## BEGIN Exercise inputs

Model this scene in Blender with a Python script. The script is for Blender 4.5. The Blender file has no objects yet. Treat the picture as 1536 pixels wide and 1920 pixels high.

## END Exercise inputs
## BEGIN Exercise inputs

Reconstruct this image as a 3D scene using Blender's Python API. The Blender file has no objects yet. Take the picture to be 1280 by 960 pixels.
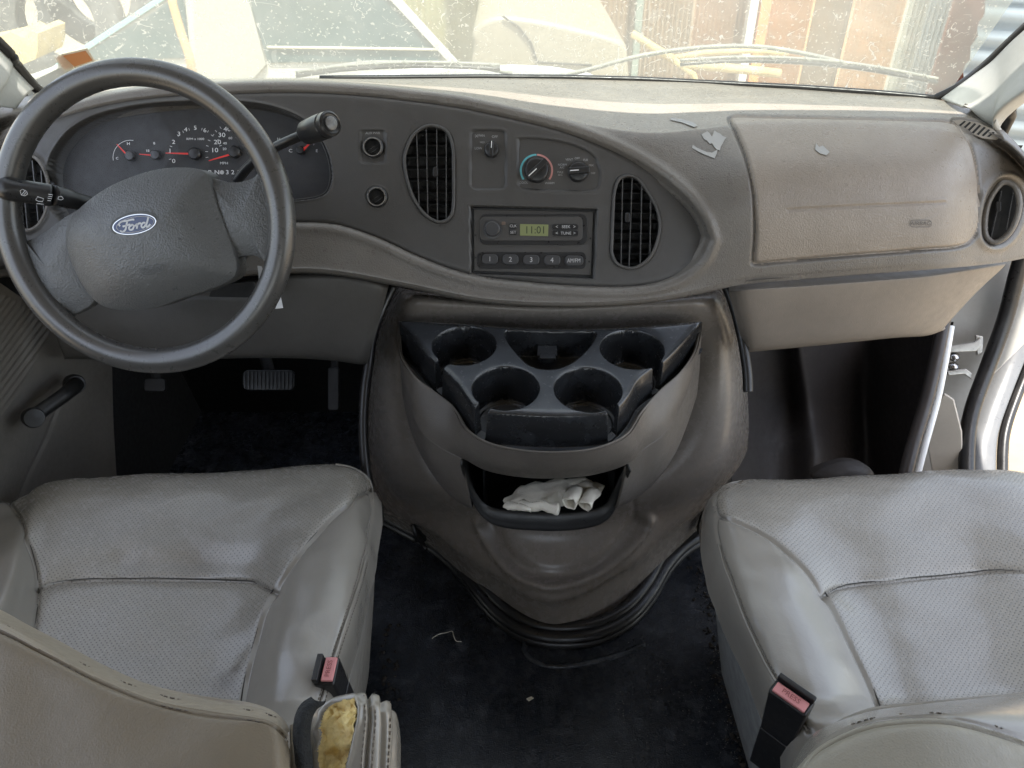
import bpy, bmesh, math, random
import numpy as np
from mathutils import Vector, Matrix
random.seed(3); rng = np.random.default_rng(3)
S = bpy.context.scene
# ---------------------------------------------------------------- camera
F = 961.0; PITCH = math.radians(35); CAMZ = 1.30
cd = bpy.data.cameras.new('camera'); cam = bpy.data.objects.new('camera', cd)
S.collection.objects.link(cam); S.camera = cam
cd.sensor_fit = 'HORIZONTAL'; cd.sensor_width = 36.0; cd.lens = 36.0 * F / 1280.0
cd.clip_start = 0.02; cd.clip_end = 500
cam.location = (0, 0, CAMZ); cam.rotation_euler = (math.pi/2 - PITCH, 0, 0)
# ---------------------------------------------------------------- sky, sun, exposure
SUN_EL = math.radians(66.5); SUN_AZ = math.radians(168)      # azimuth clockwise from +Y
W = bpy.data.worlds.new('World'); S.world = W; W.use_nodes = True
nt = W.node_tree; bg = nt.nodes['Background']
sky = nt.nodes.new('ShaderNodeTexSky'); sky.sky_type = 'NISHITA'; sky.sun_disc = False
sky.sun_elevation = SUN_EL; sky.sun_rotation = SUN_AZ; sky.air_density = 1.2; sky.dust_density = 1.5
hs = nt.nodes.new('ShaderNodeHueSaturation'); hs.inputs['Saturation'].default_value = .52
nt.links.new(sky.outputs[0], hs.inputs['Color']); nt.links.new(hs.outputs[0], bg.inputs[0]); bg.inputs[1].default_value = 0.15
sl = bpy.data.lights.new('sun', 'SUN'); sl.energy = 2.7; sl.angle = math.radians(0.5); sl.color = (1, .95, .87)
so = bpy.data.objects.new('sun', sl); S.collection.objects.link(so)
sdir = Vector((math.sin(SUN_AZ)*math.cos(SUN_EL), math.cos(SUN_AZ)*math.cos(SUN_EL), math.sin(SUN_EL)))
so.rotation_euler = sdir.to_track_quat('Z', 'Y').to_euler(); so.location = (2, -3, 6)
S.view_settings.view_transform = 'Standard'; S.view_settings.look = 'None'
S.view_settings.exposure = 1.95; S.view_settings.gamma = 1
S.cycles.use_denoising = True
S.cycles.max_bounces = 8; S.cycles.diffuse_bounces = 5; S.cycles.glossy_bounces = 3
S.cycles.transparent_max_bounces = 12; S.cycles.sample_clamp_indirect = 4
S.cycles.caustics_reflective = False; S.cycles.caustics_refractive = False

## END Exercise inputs

- What this task involves: Go through the material above and copy each line that has the word "Python".

- Result:
Model this scene in Blender with a Python script. The script is for Blender 4.5. The Blender file has no objects yet. Treat the picture as 1536 pixels wide and 1920 pixels high.
Reconstruct this image as a 3D scene using Blender's Python API. The Blender file has no objects yet. Take the picture to be 1280 by 960 pixels.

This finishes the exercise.